How many lines in the records below hold the string "Blender"? Please answer with the number and nothing more.
____
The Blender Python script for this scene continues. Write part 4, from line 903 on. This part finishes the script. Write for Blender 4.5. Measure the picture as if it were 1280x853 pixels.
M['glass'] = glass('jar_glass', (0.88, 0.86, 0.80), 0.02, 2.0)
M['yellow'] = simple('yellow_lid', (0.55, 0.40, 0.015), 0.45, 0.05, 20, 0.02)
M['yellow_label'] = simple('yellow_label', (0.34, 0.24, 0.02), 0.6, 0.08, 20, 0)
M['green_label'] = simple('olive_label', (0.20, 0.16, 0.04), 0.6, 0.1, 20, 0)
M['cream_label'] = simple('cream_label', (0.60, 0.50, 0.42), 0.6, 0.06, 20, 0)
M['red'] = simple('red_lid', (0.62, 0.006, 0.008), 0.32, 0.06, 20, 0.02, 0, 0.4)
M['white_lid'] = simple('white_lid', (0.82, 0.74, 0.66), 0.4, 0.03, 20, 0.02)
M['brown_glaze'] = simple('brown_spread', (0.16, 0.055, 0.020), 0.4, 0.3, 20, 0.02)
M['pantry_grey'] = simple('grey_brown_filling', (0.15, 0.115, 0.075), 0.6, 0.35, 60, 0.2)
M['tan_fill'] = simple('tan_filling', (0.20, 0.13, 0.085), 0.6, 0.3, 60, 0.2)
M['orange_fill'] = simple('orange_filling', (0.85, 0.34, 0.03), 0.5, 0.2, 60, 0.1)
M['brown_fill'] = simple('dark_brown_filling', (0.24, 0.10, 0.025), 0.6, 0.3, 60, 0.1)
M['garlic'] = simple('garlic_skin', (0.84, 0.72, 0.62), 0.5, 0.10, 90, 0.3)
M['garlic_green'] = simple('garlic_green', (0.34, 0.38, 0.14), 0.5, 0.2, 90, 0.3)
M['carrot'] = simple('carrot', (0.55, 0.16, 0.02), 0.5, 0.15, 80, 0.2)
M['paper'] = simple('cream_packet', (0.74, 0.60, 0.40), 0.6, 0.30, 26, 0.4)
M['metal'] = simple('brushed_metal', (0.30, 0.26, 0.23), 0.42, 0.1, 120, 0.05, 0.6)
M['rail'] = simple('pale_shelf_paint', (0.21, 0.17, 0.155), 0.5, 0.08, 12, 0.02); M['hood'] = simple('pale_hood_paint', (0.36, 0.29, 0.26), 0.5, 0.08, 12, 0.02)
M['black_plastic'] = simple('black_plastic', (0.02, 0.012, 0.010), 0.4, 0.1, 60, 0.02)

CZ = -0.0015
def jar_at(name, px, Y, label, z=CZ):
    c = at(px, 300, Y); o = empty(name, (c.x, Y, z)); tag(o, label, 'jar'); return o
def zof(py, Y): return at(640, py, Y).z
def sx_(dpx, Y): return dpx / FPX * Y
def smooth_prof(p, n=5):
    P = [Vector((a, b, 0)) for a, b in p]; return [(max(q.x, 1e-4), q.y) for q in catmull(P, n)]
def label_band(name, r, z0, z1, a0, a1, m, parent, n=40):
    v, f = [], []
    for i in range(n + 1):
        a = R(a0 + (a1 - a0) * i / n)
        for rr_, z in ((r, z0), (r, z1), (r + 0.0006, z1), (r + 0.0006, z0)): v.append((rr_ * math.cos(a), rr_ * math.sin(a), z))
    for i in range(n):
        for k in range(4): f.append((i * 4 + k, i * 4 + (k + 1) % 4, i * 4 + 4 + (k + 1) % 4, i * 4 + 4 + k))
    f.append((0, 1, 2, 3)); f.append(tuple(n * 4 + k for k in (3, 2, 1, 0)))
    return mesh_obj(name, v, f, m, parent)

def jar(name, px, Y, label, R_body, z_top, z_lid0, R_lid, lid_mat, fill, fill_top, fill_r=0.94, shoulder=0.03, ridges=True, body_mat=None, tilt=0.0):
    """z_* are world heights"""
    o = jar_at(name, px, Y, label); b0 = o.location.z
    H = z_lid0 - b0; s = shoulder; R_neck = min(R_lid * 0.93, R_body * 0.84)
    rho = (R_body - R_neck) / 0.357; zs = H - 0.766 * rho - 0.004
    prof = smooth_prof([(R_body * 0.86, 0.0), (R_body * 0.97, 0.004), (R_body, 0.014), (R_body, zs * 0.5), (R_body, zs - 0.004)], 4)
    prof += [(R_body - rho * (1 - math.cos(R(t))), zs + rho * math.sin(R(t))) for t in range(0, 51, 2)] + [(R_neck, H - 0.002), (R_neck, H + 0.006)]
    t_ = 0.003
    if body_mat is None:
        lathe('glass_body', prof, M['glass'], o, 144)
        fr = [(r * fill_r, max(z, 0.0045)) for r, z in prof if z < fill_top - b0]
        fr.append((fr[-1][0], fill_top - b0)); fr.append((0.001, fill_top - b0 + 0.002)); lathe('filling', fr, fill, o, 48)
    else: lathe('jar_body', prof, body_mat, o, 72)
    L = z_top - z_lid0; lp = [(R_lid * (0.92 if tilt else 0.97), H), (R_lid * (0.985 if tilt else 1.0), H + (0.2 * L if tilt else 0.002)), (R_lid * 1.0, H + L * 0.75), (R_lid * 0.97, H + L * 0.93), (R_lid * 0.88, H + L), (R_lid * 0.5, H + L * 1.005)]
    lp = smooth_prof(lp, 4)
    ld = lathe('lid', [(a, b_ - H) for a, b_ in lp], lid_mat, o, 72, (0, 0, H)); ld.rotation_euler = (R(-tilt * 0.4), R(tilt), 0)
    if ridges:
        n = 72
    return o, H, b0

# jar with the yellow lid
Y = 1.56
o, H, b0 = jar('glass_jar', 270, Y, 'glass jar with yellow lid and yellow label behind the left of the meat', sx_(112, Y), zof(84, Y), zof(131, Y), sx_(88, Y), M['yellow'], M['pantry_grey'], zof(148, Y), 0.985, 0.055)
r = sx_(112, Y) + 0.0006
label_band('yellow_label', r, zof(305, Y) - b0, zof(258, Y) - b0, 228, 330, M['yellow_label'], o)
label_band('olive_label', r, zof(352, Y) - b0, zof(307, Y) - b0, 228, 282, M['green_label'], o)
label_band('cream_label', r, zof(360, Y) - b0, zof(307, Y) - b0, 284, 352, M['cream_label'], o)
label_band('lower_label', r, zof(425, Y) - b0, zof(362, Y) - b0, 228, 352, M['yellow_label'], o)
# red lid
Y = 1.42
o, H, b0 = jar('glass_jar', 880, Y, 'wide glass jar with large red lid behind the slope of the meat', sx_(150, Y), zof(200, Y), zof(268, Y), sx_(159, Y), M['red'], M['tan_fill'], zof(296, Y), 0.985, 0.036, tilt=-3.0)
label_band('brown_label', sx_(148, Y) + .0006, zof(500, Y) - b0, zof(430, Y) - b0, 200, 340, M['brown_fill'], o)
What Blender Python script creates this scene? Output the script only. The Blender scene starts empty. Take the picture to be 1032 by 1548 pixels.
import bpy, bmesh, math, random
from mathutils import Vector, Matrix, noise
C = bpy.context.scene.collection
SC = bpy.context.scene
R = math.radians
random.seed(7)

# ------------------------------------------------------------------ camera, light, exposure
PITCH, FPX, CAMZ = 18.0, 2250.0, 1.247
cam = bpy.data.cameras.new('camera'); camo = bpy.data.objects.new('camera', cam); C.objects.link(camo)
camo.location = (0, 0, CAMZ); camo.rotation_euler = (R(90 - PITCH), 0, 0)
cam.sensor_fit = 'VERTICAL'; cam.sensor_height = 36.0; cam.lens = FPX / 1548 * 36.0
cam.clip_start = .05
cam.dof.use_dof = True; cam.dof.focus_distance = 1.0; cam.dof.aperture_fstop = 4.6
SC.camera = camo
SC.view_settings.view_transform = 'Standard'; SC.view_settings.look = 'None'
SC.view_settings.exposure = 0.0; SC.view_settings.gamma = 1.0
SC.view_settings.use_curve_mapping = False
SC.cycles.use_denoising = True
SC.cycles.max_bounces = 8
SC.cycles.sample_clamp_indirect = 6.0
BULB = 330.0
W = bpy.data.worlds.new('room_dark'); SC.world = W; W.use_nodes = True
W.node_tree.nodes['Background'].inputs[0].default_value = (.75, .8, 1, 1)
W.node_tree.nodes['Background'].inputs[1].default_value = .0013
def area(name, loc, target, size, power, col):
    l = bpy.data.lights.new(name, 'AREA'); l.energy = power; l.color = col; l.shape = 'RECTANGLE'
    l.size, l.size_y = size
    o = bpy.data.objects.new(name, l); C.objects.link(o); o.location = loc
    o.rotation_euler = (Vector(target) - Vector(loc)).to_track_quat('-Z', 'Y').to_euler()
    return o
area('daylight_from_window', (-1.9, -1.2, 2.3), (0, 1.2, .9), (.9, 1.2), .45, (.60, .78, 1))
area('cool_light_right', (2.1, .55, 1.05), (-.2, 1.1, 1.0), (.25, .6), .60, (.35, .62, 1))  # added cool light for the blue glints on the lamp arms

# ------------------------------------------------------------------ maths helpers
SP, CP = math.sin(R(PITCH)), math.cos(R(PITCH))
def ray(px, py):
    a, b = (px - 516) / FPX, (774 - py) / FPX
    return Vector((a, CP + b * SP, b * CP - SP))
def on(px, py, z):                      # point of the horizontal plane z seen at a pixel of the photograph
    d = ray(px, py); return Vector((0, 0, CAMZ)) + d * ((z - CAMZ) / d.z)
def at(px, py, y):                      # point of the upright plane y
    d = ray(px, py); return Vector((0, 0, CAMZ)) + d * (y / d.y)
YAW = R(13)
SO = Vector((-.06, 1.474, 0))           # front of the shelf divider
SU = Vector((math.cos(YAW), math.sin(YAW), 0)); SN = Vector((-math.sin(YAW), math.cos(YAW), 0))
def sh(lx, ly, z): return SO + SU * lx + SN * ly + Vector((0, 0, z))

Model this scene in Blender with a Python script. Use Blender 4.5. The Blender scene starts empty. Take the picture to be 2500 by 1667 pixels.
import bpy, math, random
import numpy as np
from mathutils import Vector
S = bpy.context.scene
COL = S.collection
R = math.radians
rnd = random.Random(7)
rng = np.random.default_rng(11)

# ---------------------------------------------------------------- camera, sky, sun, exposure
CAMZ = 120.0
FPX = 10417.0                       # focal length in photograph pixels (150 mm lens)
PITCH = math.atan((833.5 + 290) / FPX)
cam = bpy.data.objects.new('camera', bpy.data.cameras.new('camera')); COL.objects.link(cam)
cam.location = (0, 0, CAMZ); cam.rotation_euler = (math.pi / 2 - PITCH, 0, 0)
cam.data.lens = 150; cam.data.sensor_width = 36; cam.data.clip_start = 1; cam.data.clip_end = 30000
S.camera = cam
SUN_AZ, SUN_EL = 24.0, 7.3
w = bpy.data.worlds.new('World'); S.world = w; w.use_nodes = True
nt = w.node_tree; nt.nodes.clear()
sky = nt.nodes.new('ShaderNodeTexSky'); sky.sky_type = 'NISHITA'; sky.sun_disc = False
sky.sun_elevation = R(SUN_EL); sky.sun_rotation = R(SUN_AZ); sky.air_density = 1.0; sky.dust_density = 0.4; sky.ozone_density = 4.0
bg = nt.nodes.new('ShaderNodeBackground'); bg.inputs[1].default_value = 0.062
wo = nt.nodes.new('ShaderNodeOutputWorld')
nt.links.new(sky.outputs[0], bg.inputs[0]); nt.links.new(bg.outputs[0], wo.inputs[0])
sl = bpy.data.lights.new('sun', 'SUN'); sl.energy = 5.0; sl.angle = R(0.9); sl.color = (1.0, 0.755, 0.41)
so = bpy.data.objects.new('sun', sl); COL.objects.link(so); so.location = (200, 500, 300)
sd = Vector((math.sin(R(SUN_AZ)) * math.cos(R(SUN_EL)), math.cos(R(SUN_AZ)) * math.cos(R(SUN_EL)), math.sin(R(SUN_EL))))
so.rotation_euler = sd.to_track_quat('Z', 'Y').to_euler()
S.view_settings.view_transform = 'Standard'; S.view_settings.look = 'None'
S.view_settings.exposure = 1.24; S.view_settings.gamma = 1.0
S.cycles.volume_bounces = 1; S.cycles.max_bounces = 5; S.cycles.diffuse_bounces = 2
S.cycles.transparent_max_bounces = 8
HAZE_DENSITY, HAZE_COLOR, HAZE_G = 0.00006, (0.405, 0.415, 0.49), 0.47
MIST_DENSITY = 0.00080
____
* [OUTPUT OF THE TASK]:
3